Skeletal representations of shape in human vision: Evidence for a pruned medial axis model

Abstract

A representation of shape that is low dimensional and stable across minor disruptions is critical for object recognition. Computer vision research suggests that such a representation can be supported by the medial axis-a computational model for extracting a shape's internal skeleton. However, few studies have shown evidence of medial axis processing in humans, and even fewer have examined how the medial axis is extracted in the presence of disruptive contours. Here, we tested whether human skeletal representations of shape reflect the medial axis transform (MAT), a computation sensitive to all available contours, or a pruned medial axis, which ignores contours that may be considered "noise." Across three experiments, participants (N = 2062) were shown complete, perturbed, or illusory two-dimensional shapes on a tablet computer and were asked to tap the shapes anywhere once.
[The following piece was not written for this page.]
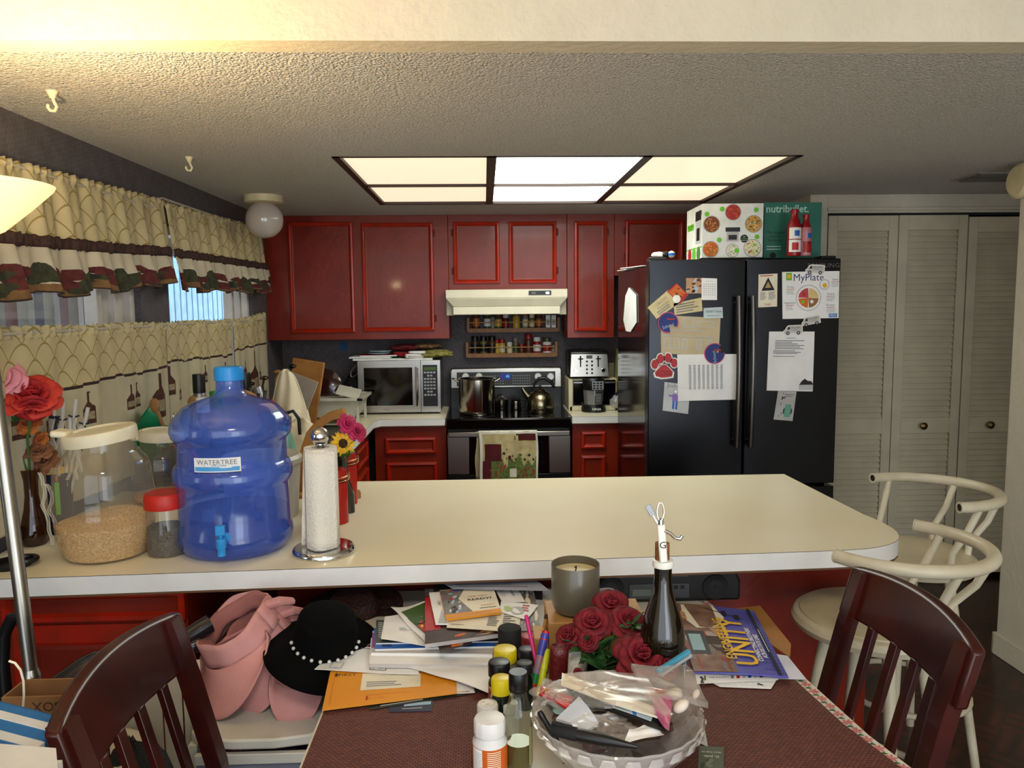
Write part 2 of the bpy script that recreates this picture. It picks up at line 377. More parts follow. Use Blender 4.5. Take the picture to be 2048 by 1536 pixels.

When directly compared with another viable model of shape perception (based on principal axes), participants' collective responses were better fit by the medial axis, and a direct test of boundary avoidance suggested that this result was not likely because of a task-specific cognitive strategy (Experiment 1). Moreover, participants' responses reflected a pruned computation in shapes with small or large internal or external perturbations (Experiment 2) and under conditions of illusory contours (Experiment 3). These findings extend previous work by suggesting that humans extract a relatively stable medial axis of shapes. A relatively stable skeletal representation, reflected by a pruned model, may be well equipped to support real-world shape perception and object recognition.

Figure 1

Cropped photograph of the tablet and stimulus display. In Experiments 1 and 2, each shape was presented as a white silhouette on a black background, as illustrated here. In Experiment 3, illusory shapes were presented using four black crescents on a white background (see Experiment 3). The location of the shape onscreen was randomized.

Figure 2

The different shapes used in Experiment 1: (a) rectangle, (b) T, (c) square, and (d) arc. Gray circles represent individual responses. Participants' responses for each shape are presented separately against the medial (left column, red dashed lines) and principal axes (middle column, red dashed lines), as well as the best-performing boundary-avoidance model (right column, red grid). Shapes are presented against a black background to mirror their presentation to participants on the tablet. Shapes are not drawn to scale.

Figure 3

Smooth curves from the density ridge algorithm with increasing variance parameters. Each row displays a single shape from Experiment 1. Each column displays the smooth curves from each variance parameter (variance parameters displayed along the bottom). Shapes are presented against a black background to mirror their presentation to participants on the tablet. Shapes are not drawn to scale.

Figure 4

The four conditions from Experiment 2: rectangle with (a) small and (b) large external perturbations, and rectangle with (c) small and (d) large internal perturbations. Gray circles represent individual responses. Participants' responses are presented against a medial axis with lenient pruning (left column, red dashed lines), a medial axis with stringent pruning (middle column, red dashed lines), and the MAT structure (right column, red dashed lines). Shapes are presented against a black background to mirror their presentation to participants on the tablet. Shapes are not drawn to scale.

Figure 5

Smooth curves from the density ridge algorithm with increasing variance parameters. Each row displays a single shape from Experiment 2. Each column displays the smooth curves from each variance parameter (variance parameters displayed along the bottom). Shapes are presented against a black background to mirror their presentation to participants on the tablet. Shapes are not drawn to scale.

Figure 6

Conditions from Experiment 3: Kanizsa (a) rectangle and (b) square. Gray circles represent individual responses. Participants' responses are presented against pruned medial axes in these conditions (left column, red dashed lines) and the MAT computation (right column, red dashed lines). As described in the main text, stimuli in this experiment were presented against a white background on the tablet computer. Shapes are not drawn to scale.

Figure 7

Smooth curves from the density ridge algorithm with increasing variance parameters. Each row displays a single shape from Experiment 3. Each column displays the smooth curves from each variance parameter (variance parameters displayed along the bottom). As described in the main text, stimuli in this experiment were presented against a white background on the tablet computer. Shapes are not drawn to scale.